Cern plans larger hadron collider for physics search

Cern has published its ideas for a £20bn successor to the Large Hadron Collider, given the working name of Future Circular Collider (FCC). The aim is to have the FCC hunting for new sub-atomic particles by 2050.

Cern plans larger hadron collider for physics search

The Geneva based particle physics research centre is proposing an accelerator that is almost four times longer and ten times more powerful.

Critics say that the money could be better spent on other research areas such as combating climate change.

But Cern’s Director-General, Prof Fabiola Gianotti described the proposal as “a remarkable accomplishment”.

“It shows the tremendous potential of the FCC to improve our knowledge of fundamental physics and to advance many technologies with a broad impact on society,” she said.

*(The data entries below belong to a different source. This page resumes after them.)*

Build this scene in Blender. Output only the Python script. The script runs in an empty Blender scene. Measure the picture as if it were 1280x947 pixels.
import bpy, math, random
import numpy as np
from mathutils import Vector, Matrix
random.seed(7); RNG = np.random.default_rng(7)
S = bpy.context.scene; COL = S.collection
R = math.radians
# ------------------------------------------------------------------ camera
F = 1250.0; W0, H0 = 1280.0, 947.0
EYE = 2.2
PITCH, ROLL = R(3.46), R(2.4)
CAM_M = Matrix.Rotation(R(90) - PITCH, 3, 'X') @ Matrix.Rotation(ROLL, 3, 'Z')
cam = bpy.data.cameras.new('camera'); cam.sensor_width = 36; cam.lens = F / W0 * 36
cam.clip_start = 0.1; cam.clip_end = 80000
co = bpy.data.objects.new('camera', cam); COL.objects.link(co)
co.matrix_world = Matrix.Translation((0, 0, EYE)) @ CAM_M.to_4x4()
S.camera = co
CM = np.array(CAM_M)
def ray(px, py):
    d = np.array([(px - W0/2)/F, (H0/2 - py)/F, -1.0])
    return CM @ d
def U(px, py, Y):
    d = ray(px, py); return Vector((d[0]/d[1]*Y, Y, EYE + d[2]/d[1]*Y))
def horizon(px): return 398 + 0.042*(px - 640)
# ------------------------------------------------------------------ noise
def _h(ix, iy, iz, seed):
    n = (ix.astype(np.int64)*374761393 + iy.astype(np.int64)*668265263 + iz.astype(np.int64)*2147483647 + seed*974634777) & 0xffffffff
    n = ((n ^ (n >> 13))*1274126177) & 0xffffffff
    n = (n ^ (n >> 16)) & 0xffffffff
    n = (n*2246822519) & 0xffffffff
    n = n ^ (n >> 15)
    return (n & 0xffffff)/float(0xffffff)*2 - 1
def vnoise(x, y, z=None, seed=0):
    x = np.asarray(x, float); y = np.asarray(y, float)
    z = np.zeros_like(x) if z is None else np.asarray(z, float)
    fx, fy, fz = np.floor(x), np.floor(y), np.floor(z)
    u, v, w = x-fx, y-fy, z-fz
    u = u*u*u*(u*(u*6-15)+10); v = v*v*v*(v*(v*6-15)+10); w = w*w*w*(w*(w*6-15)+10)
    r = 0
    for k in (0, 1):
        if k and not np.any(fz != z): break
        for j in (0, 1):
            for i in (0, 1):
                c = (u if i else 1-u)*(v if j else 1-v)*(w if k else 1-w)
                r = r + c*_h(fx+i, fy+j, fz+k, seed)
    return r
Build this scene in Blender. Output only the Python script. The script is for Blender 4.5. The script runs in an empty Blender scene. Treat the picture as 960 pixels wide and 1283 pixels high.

Cern’s plans have been submitted in a conceptual design report. These will be considered by an international panel of particle physicists, along with other submissions, as they draw up a new European strategy for particle physics for publication in 2020.

Prof Jon Butterworth of University College, London is among those drawing up the strategy. Although he was keeping an open mind, he was particularly attracted to Cern’s proposal.

It entails gradually building up to a 100km ring that is almost ten times more powerful than the LHC. “This programme is very ambitious, very exciting and would be my plan A,” he said.

The proposal involves digging a new tunnel under Cern and then installing a ring that would initially collide electrons with their positively charged counterparts, positrons.

Stage two would involve installing a larger ring to collide hadrons with electrons.

Stages one and two would lay the ground for the final step of colliding hadrons together nearly ten times harder than they have been by the LHC.

However Cern’s director for accelerators and technology, Dr Frédérick Bordry, said that he did not think that £20bn was expensive for a cutting edge project, the cost of which would be spread among several international partners over 20 years.

He added that spending on Cern had led to many technological benefits, such as the World Wide Web and the real benefits were yet to be realized.